From Army Private to Atomic Physicist: Benjamin Bederson Got the Chance of a Lifetime

On March 8, the Brookhaven Veterans Association welcomed experimental physicist Benjamin Bederson to Brookhaven National Laboratory to give a talk, “From Army Private to Atomic Physicist for the Manhattan Project.” 

Bederson, now 94 years old, worked on the Manhattan Project, regarded as one of the most significant government projects in United States military history. It was a research program that developed the atomic bombs used to end World War II. The program was led by the United States with the support of the United Kingdom and Canada. From 1942 to 1946, the project was under the direction of Major General Leslie Groves of the U.S. Army Corps of Engineers and well-known physicist J. Robert Oppenheimer, at the time, director of Los Alamos National Laboratory (LANL), where the bombs were designed.

Donald Farnam, Benjamin Bederson, and Ed Sierra enlarge

Donald Farnam (left) and Ed Sierra of the Brookhaven Veterans Association (BVA), present a BVA challenge coin to Benjamin Bederson (center).

Bederson began his talk by stating that “chance” plays an important role in all our lives. During the talk, he recounted how he was drafted in 1942, was interviewed and tested at Oak Ridge National Laboratory, and before he knew it, he was being driven by a female soldier up and down mountain roads to his newly assigned location — a small barracks in Santa Fe, New Mexico.  Initially, he joined other soldiers in morning drills and inspections.  Soon after though, he received his “white badge” security clearance and his journey to LANL and one of history’s turning points —the Manhattan Project — began. 

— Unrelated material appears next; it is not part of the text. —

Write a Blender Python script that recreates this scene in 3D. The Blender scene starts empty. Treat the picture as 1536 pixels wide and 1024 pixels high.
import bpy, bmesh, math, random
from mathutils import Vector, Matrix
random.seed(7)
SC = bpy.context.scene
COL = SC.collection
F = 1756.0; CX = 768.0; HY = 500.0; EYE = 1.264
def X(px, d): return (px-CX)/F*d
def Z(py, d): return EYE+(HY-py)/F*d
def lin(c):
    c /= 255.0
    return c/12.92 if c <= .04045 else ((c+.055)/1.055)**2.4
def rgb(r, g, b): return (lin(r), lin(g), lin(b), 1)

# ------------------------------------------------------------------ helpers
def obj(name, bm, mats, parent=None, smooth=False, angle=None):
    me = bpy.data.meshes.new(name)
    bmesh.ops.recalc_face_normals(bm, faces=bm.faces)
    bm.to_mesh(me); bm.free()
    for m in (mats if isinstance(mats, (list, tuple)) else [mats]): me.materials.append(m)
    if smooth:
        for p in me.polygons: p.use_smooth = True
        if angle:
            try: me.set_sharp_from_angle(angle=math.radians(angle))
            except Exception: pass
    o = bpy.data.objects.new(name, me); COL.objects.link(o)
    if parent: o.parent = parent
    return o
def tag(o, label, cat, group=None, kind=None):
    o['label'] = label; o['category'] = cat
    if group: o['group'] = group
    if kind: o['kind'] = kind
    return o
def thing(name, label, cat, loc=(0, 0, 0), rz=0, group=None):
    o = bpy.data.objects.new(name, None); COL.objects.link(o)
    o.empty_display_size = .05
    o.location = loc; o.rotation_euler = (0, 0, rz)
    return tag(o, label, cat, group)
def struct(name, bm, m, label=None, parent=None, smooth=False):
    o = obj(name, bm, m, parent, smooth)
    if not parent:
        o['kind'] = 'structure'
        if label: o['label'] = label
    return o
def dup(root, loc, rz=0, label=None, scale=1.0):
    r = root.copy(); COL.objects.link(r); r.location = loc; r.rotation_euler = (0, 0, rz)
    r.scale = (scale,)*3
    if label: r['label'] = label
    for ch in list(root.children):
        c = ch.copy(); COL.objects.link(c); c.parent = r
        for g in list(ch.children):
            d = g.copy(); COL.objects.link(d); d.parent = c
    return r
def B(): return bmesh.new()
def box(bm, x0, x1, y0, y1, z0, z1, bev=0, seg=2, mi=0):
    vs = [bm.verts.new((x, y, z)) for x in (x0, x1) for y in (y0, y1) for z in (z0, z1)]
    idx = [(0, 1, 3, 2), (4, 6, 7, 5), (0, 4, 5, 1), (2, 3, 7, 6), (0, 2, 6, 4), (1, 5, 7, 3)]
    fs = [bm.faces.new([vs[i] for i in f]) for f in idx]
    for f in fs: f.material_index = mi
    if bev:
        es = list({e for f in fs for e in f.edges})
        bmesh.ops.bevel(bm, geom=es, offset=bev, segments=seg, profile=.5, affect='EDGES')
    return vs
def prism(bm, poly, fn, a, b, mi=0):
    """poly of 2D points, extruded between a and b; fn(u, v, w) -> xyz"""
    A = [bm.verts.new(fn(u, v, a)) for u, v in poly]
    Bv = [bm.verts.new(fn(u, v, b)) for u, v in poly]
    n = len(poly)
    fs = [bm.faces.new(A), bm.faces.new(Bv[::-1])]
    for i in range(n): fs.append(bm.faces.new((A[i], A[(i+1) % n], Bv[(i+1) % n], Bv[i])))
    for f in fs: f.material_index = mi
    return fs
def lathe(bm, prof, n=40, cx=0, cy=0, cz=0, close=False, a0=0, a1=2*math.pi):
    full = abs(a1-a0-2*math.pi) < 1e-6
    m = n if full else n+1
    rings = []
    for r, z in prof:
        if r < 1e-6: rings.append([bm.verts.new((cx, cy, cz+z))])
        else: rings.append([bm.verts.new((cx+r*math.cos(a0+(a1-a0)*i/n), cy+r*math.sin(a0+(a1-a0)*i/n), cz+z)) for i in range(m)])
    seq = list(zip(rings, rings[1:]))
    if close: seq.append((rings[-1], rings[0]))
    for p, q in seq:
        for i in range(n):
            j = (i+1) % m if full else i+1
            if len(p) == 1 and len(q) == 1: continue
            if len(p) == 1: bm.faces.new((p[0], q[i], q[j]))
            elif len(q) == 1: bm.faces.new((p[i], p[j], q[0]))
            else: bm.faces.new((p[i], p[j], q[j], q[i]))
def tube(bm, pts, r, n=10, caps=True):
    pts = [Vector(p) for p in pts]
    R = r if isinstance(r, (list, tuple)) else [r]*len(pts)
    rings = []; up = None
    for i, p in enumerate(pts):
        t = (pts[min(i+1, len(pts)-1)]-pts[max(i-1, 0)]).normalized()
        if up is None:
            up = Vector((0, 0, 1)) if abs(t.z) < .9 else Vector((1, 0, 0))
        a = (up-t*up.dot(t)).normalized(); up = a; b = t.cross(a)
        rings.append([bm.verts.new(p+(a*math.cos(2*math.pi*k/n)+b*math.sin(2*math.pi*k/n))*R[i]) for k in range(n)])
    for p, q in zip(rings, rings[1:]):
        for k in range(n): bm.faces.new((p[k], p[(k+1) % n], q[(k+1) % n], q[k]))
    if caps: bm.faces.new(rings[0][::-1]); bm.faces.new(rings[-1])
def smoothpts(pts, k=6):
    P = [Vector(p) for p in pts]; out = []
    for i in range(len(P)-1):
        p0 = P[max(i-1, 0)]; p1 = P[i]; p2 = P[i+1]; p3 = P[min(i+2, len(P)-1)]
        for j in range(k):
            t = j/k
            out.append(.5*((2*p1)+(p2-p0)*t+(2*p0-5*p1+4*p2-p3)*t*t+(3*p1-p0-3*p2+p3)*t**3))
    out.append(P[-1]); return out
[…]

Bederson shared some of his personal moments by reading excerpts from his diary from that era. On one occasion, he realized he had written something that might be considered classified, so he cleverly used a cigarette butt to eliminate those particular sentences in his diary. Although speaking on a serious subject, Bederson also referenced some of the simpler times, like how he missed his New York City home so much that he kept a stale bagel next to his bedside lamp.

Members of the Brookhaven Veterans Association enlarge

Members of the Brookhaven Veterans Association welcome Benjamin Bederson and his wife Betty to the Lab. Bederson gave a talk on his younger days as a soldier and a member of the Manhattan Project.

Bederson was in the company of extraordinary people, including the future Nobel Prize winner Val Fitch (who did his Nobel-winning research at Brookhaven Lab), and Brookhaven’s Willy Higinbotham, a physicist and key member of the Manhattan Project who helped found the nuclear nonproliferation group, the Federation of American Scientists.  “Willy was considered the electronic guru of the Project,” said Bederson. “He was brilliant.”

In closing, Bederson stated that the ethical debate surrounding the decision to develop and use the atomic bomb will never be resolved.  “It was a difficult time for the United States and the world,” he said. “I am honored to have stood alongside so many extraordinary people who have impacted our world in many positive ways. I believe that the secret of life is to be in the right room at the right time. As such, I became a soldier by draft and a member of the Manhattan Project by chance and I am honored to have served our nation.”